The next question always concerns insurance. Yes we were insured but like many others, we were vastly under-insured. After the fire, we received a payment for our contents and destroyed house fairly promptly from our insurance company. The figure was based on our specified premium for contents and house, which had not taken into account rebuilding labour costs, escalated costs of building materials, and the 2009 replacement value of our possessions. If you live in a bush fire prone area, I would advise you to re-calculate these things annually, and to carefully adjust your premiums to reflect current costs and values. Go through each room and consider everything in it. You will be surprised how much it adds up.

special brick
Special brick. This handmade convict brick came from my grandparents chimney in Port Albert. We used it as the keystone brick in a chimney built by our stonemason friend, Tony.
Teh footprint of our old house. We saved one of the handbuilt chimneys in teh separate cottage. after getting an engineers report . It is still there today,.
Part of the footprint of our old house. We saved one of the hand-built chimneys in the separate cottage. The local Council wanted it removed but we contracted an engineer to provide a safety report. It is still there today and I hope it can stay. We stacked up all the usable mud bricks for future use.

The other question people ask is if we rebuilt. No we didn’t. We fully intended to, but knew that this would be a long, drawn out process and would probably cause more stress than we needed. Our grandchildren were then aged 11, 4, 22 months and 12 months old, with another one on the way. I found it almost impossible to care for them in our temporary accommodations. My children, who had grown up in that house and on that mystical land where the moon rose over Mt Everard, often seemed more devastated and disoriented than we were. We decided to sell the land and bought a house in the neighbourhood. It was, in hindsight, a sensible thing to do. We could be an extended family again, a tribe with a home and a big table to share.

People still ask questions and I am happy to talk about it, especially if I can save one life by repeating these fire warnings. That old adrenalin and paranoia creeps up on me from time to time, especially on anniversary days like today. I am sure the fire took its toll on my mental health in many ways, but I can happily say that on extremely dangerous weather days when I evacuate, I take nothing much with me, other than my camera, phone and laptop. I don’t value anything in my new place. I do have new possessions but they hold no intrinsic value. It’s liberating.

My other posts on this topic are here and here.

40 thoughts on “Black Saturday 8 years on. Questions and Answers”

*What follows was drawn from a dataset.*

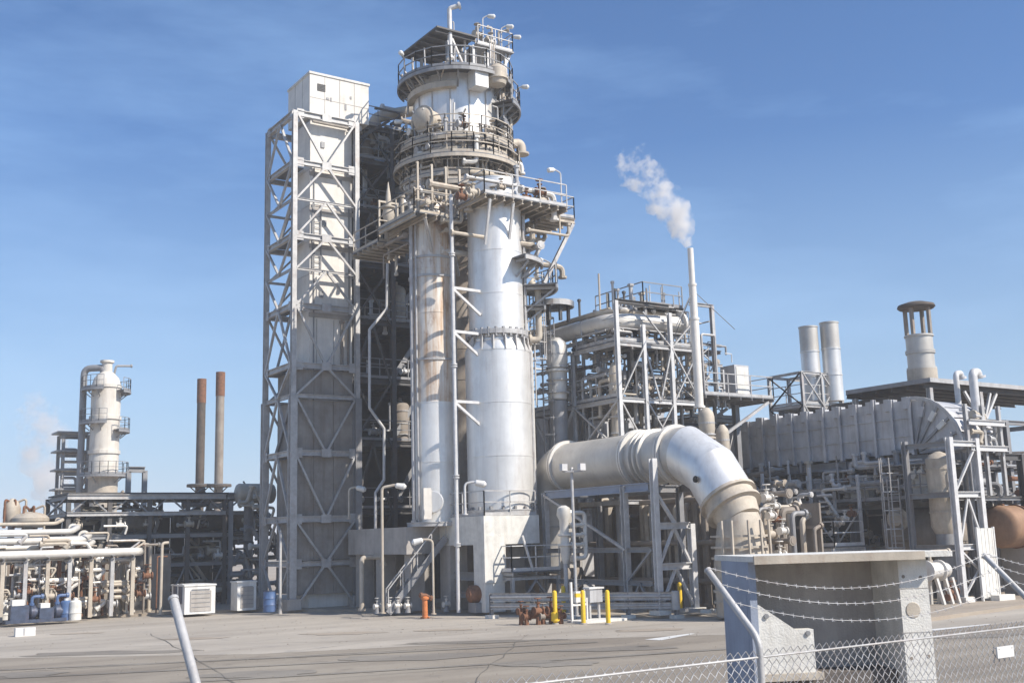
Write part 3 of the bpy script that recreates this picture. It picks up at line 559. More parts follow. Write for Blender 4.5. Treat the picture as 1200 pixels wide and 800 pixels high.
railing(CU, [onU(-130, 3.3, 0).xy, onU(-112, 3.3, 0).xy, onU(-95, 3.3, 0).xy, onU(-80, 3.3, 0).xy], UZ(186)+.03, TAN)
for k in range(4): I(DK, 'deck_post', (23.945+k*.75, 42.901, dz), (23.945+k*.75, 42.901, dz+2.4), .1, TAN, .1, (0, 1, 0))
# relief valve stand at the left of the deck
q = P(455, 232, 52.4)
T = thing('relief_valve_stand', 'slim cream relief valve with pointed bonnet standing on the deck left of the drum', 'valve', (q.x, q.y, dz-.5))
zz0 = dz-.5
MB().rev((q.x, q.y, zz0), (0, 0, 1), [(0, .2), (.5, .2), (.52, .32), (.62, .32), (.65, .18), (1.1, .2), (1.4, .32), (1.7, .25), (1.75, .36), (1.83, .36), (1.86, .16), (2.4, .12), (2.9, .05), (3.1, .02)], 14).obj('valve_body', TAN, T)
for dx in (-.5, .5): B(T, 'stand_post', (q.x+dx, q.y, zz0), (q.x+dx, q.y, zz0+2.1), .08, TAN)
B(T, 'stand_beam', (q.x-.55, q.y, zz0+2.05), (q.x+.55, q.y, zz0+2.05), .09, TAN)

# ------------------------------------------------------------------ shaded process structure between the tower and the columns
SX0, SX1, SY0, SY1 = 26.6, 30.6, 53.6, 58.4
q = P(422, 500, 58.5); q2 = P(470, 500, 60.5)
SX0, SY0 = q.x-.6, q.y; SX1 = SX0+5.2; SY1 = SY0+5
SZ = lambda r: ZA(SX0+1.2, SY0, r)
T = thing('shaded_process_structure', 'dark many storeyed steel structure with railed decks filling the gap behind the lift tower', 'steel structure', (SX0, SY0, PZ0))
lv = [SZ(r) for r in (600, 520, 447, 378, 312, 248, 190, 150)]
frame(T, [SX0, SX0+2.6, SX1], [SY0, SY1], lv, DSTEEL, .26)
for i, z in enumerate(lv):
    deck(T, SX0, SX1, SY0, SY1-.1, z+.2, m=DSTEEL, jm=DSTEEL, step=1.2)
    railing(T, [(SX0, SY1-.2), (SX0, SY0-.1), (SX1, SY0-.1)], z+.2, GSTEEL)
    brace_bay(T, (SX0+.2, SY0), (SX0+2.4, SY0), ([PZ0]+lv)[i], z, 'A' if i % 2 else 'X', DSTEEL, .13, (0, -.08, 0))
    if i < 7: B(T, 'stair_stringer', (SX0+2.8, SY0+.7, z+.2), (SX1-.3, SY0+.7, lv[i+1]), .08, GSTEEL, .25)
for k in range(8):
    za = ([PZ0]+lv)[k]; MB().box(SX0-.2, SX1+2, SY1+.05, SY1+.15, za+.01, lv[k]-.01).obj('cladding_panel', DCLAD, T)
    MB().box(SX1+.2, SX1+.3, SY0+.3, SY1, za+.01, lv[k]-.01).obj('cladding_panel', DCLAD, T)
for k in range(46):
    lvk = random.randrange(8); z = ([PZ0]+lv)[lvk]+random.uniform(.3, 1.8); xx = random.uniform(SX0, SX1-.5); yy = SY0+random.uniform(.1, 2.2); L_ = random.uniform(.6, 2.6); rd = random.choice((.05, .07, .1, .14))
    pts = [V((xx, yy, z)), V((min(xx+L_, SX1), yy, z)), V((min(xx+L_, SX1), yy, z+random.choice((-1, 1))*random.uniform(.4, 1.6)))]
    pipe(T, pts, rd, random.choice((GSTEEL, TAN, GALV, BROWN, WSTEEL)), 'pipe', 8)
for k in range(12):
    z = ([PZ0]+lv)[k % 7]+.2; xx = random.uniform(SX0+.3, SX1-.3); valve(T, (xx, SY0+random.uniform(.2, .8), z+.5), random.uniform(.25, .4), random.choice((TAN, GALV, RUST, WSTEEL)))
for k, (xx, lvk, r_, h, m) in enumerate(((SX0+3.4, 3, .55, 2.0, TAN), (SX0+4.0, 4, .45, 2.0, BROWN), (SX0+1.4, 6, .6, 1.6, BROWN), (SX0+3.9, 5, .5, 1.7, TAN), (SX0+3.6, 1, .5, 2.0, BROWN))):
    z = lv[lvk]+.21; D_ = thing('process_drum', ('tan upright drum on the fourth deck of the dark structure', 'brown upright drum one deck above the tan one in the dark structure', 'stout brown drum near the top left of the dark structure', 'tan drum on a high deck just left of the streaked column', 'brown upright drum low in the dark structure beside the streaked column')[k], 'drum', (xx, SY0+1.1, z), 'upright drums on the decks of the dark structure')
    MB().rev((xx, SY0+1.1, z), (0, 0, 1), [(0, r_*.9), (.05, r_), (h, r_), (h+.15, r_*.85), (h+.28, r_*.4), (h+.3, .1), (h+.5, .1)], 20).obj('shell', m, D_)
    for zz_ in (.4, h*.5, h-.3): MB().ring((xx, SY0+1.1), r_, r_+.03, z+zz_, z+zz_+.06, n=20).obj('band', GALV, D_)
# elbow duct and jumble at the top left
a = P(438, 152, 60); tzz = lv[-1]+.2
lone_pipe('tan elbow duct bending over at the top of the dark structure beside the head house', [(a.x, a.y, tzz-.5), (a.x, a.y, ZA(a.x, a.y, 138)), (a.x+2.6, a.y-1.3, ZA(a.x, a.y, 126))], .33, TAN, 'elbow_duct', 'duct', n=14, bend=.7)
for k in range(18):
    xx, yy, z = SX0+random.uniform(.2, 4), SY0+random.uniform(-.1, 1.5), tzz+random.uniform(-1.5, 1.5)
    pipe(T, [(xx, yy, z), (xx+random.uniform(.6, 2.0), yy, z), (xx+1.0, yy, z-random.uniform(.5, 1.6))], random.choice((.06, .1, .16)), random.choice((GSTEEL, BROWN, TAN, GALV, DSTEEL)), 'pipe', 8)
for k in range(3): B(T, 'knee_brace', (SX0+k*2, SY0-.15, tzz-1.4), (SX0+k*2+2.4, SY0-.15, tzz+.4), .16, DSTEEL)
# zig-zag drain line
q = [P(x_, y_, 56.3) for x_, y_ in ((452, 275), (452, 362), (433, 384), (433, 478), (450, 502), (450, 562), (439, 576), (439, 606))]; yq = q[0].y
lone_pipe('pale zigzag drain line stepping down the front of the dark structure', [PY(x_, y_, yq) for x_, y_ in ((455, 255), (453, 362), (433, 386), (433, 478), (450, 502), (450, 562), (440, 577), (440, 715))], .075, WSTEEL, 'drain_line', bend=.08)
def tall_lamp(px, top, D, arm, label, m=WSTEEL, r=.05, z0=PZ0, head=True, base_row=None):
    q = P(px, 640, D); zt_ = ZA(q.x, q.y, top)
    if base_row: z0 = ZA(q.x, q.y, base_row)
    t = thing('lamp_post', label, 'lamp post', (q.x, q.y, z0)); a = V(arm)
    MB().tube([(q.x, q.y, z0), (q.x, q.y, zt_), (q.x+a.x, q.y+a.y, zt_+a.z)], r, 8, .2).obj('pole', m, t)
    MB().rev((q.x, q.y, z0), (0, 0, 1), [(0, r*2.4), (.04, r*2.4), (.05, r*1.2), (.3, r*1.1)], 10).obj('base_plate', m, t)
    if head: MB().rev(V((q.x+a.x, q.y+a.y, zt_+a.z-.02)), V((a.x, a.y, -.1)), [(0, .06), (.06, .12), (.4, .15), (.5, .06)], 10).obj('lamp_head', WPAINT, t)
    return t
tall_lamp(448, 571, 49.5, (.5, -.3, .1), 'bent lamp post standing left of the stained slab beside the zigzag line', TAN, r=.065)
tall_lamp(507, 632, 48.0, (-.35, .2, .02), 'short lamp post with bent head in front of the stained slab', TAN)
tall_lamp(546, 566, 46.0, (.35, -.2, .05), 'lamp post on the column table edge below the tall column', base_row=603)
tall_lamp(409, 572, 53.5, (.3, -.15, .06), 'small lamp on a deck in front of the lift tower base', TAN, base_row=608)
q = P(424, 700, 51.5)
lone_pipe('hooked tan pipe at ground level between the lift tower and the slab', [(q.x, q.y, PZ0), (q.x, q.y, ZA(q.x, q.y, 653)), (q.x+1.1, q.y, ZA(q.x, q.y, 653)), (q.x+1.1, q.y, ZA(q.x, q.y, 664))], .11, TAN, 'hook_pipe', bend=.2)
q = P(328, 718, 53.2); tp = ZA(q.x, q.y, 625)
T = thing('standpipe_post', 'slender pale post standing alone in front of the lift tower foot', 'post', (q.x, q.y, 0)); MB().rev((q.x, q.y, 0), (0, 0, 1), [(0, .1), (.5, .1), (.51, .075), (tp, .06), (tp+.03, .05)], 10).obj('shaft', GALV, T); MB().rev((q.x, q.y, tp), (0, 0, 1), [(.03, .02), (.1, .05), (.16, .02)], 8).obj('finial', GALV, T)

# stairs and clutter at the column feet
q = P(452, 712, 52)
T = thing('steel_stair_flight', 'dark steel stair rising to the stained slab at the foot of the columns', 'stair', (q.x, q.y, PZ0))
a = P(455, 700, 49.5); ax, ay = a.x, a.y
for dx in (0, .9):
    B(T, 'stringer', (ax+dx*.4, ay+dx, PZ0), (ax+2.6+dx*.4, ay+dx-.6, 3.3), .06, GSTEEL, .28)
for k in range(14):
    f_ = (k+.5)/14; MB().bar((ax+2.6*f_, ay-.6*f_, PZ0+3.17*f_), (ax+.36+2.6*f_, ay+.9-.6*f_, PZ0+3.17*f_), .25, .03).obj('tread', GRATE, T)
for dx in (0, .9):
    b = MB(); b.bar((ax+dx*.4, ay+dx, PZ0+1), (ax+2.6+dx*.4, ay+dx-.6, 4.3), .05); 
    for k in range(5): f_ = k/4; b.bar((ax+dx*.4+2.6*f_, ay+dx-.6*f_, PZ0+3.17*f_), (ax+dx*.4+2.6*f_, ay+dx-.6*f_, PZ0+1+3.17*f_), .04)
    b.obj('handrail', GALV, T)
# low railed deck right of the table leg
q = P(600, 690, 47); LX, LY = 31.6, 41.2
T = thing('low_railed_deck', 'low steel deck with pale railings between the table leg and the big duct', 'platform', (27.8, 40.5, PZ0))
zz0 = ZA(30.2, 42.6, 668); 
zz0 = ZA(28, 40.4, 668); frame(T, [26.6, 29.0], [39.9, 41.2], [zz0-.3], GALV, .14, base=PZ0)
deck(T, 26.5, 29.1, 39.8, 41.3, zz0, m=GRATE, jm=GALV); railing(T, [(26.55, 41.2), (26.55, 39.85), (29.05, 39.85)], zz0, WSTEEL)
brace_bay(T, (26.7, 39.9), (28.9, 39.9), PZ0, zz0-.4, 'A', GSTEEL, .1); B(T, 'stay', (27.6, 39.8, zz0), (27.1, 39.8, zz0+1.5), .08, WSTEEL)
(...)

  1. That was a nightmare of a day. We were trapped in a B and B outside Marysville, and couldn’t believe the destruction that met us in the light of day. I can’t imagine how people can go back to resume their lives after such adevestating event. Thank you for sharing your feelings.

    Liked by 1 person

  2. Thinking of you Francesca on this day. I never realised you were a part of that devastating day – I will never forget how hot it was on those days either. Thank you for sharing your story and baring your emotions to us. Be kind to yourself xx

    Liked by 1 person

  3. I am always at a loss to know what to say to anyone who has confronted bushfire on such a personal level. Big hugs Francesca, you’re a courageous woman! We were too close for comfort during Ash Wednesday, close enough for the smell of burning eucalypts to still send adrenalin coursing through my veins.

    Liked by 1 person

  4. Thank goodness you evacuated and thank goodness people are beginning to see that they must do so, Leave and Live is a very good slogan. These fires are terrifying, we have been near them in the south of France and I wouldn’t wish this on anyone. My prayers are with you all today. Xxx

    Liked by 1 person

  5. Such a heart breaking tale. It is sad about all those things lost in the fire, but you have since proven that home is wherever loved ones gather, although the memories from that time and place will always be with you. It must have taken a lot of courage to start again. Nonetheless, glad the hand-built chimney survived (long may it prosper!) and great that the new owners are actually using the pizza oven.

    Liked by 2 people

  6. What a horrendous time for you and your family. And it must be both liberating and sad to not have the connection to physical objects any longer. Those wild fires are so frightening, we have had them just inland in Northern California the past couple of summers. Driving through the devastation is heartbreaking.

    Liked by 1 person

  7. I don’t know what to say my friend. I knew this happened but seeing the pics and hearing you talk about it again saddens me. You amaze me .. so very special. I’m so sorry that you and your family lost so much. Big hugs Francesca

    Liked by 1 person

  8. Reading this post a few days ago, the feelings your words & pictures evoked weren’t able to be put into words, they were deep & heavy… then day-to-day intervened.
    I have upped-sticks several times in my life by mostly by choice. Those times were challenging before they were liberating. But to have it thrust upon you so irrevocably…
    I wonder, can you, do you ever travel in your mind -like me- and find yourself in a room or the neighbourhood, just as it was, visiting yourself?


  9. Francesca, I can’t imagine your pain. Every time I sweat the little things I try to bring perspective into my life. ‘This is not life changing,” I tell myself, yet still worry about whatever it is. What you went through, was life changing, but you have survived and thrived. Congratulations.